Records with scene code:
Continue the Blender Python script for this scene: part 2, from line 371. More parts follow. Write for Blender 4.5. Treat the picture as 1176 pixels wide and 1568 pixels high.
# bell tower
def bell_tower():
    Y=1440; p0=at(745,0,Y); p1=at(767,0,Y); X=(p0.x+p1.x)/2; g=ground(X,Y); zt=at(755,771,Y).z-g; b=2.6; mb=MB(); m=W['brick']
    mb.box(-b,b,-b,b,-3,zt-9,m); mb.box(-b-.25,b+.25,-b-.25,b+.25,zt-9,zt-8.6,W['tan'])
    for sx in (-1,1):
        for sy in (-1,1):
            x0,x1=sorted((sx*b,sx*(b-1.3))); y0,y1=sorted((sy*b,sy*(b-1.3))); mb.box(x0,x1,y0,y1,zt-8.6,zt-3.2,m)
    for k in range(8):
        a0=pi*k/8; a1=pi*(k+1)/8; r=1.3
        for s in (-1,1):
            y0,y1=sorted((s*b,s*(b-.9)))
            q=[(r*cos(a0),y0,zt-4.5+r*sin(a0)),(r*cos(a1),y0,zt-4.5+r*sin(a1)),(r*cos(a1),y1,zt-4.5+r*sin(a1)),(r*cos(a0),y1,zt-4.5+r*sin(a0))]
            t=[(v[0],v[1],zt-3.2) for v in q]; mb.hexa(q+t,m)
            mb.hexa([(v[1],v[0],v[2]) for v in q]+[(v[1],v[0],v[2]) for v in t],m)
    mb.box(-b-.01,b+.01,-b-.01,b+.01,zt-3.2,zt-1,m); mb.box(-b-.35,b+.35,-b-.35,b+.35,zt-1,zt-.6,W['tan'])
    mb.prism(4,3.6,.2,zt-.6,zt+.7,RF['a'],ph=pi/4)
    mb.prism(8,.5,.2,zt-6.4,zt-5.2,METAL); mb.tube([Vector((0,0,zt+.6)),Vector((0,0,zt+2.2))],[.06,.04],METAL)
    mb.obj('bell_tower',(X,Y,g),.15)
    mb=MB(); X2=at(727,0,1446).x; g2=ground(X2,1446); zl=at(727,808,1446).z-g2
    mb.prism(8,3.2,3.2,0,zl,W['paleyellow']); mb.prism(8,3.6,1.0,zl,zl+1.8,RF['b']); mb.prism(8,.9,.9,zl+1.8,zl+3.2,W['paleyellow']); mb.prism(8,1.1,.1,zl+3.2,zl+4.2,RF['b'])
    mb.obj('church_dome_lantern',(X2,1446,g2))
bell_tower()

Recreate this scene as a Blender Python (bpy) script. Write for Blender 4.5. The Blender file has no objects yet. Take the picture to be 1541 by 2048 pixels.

TASK DETAILS: Search the preceding listing for "pixels" and extract every line where it is found.

WRITTEN REPLY:
Continue the Blender Python script for this scene: part 2, from line 371. More parts follow. Write for Blender 4.5. Treat the picture as 1176 pixels wide and 1568 pixels high.
Recreate this scene as a Blender Python (bpy) script. Write for Blender 4.5. The Blender file has no objects yet. Take the picture to be 1541 by 2048 pixels.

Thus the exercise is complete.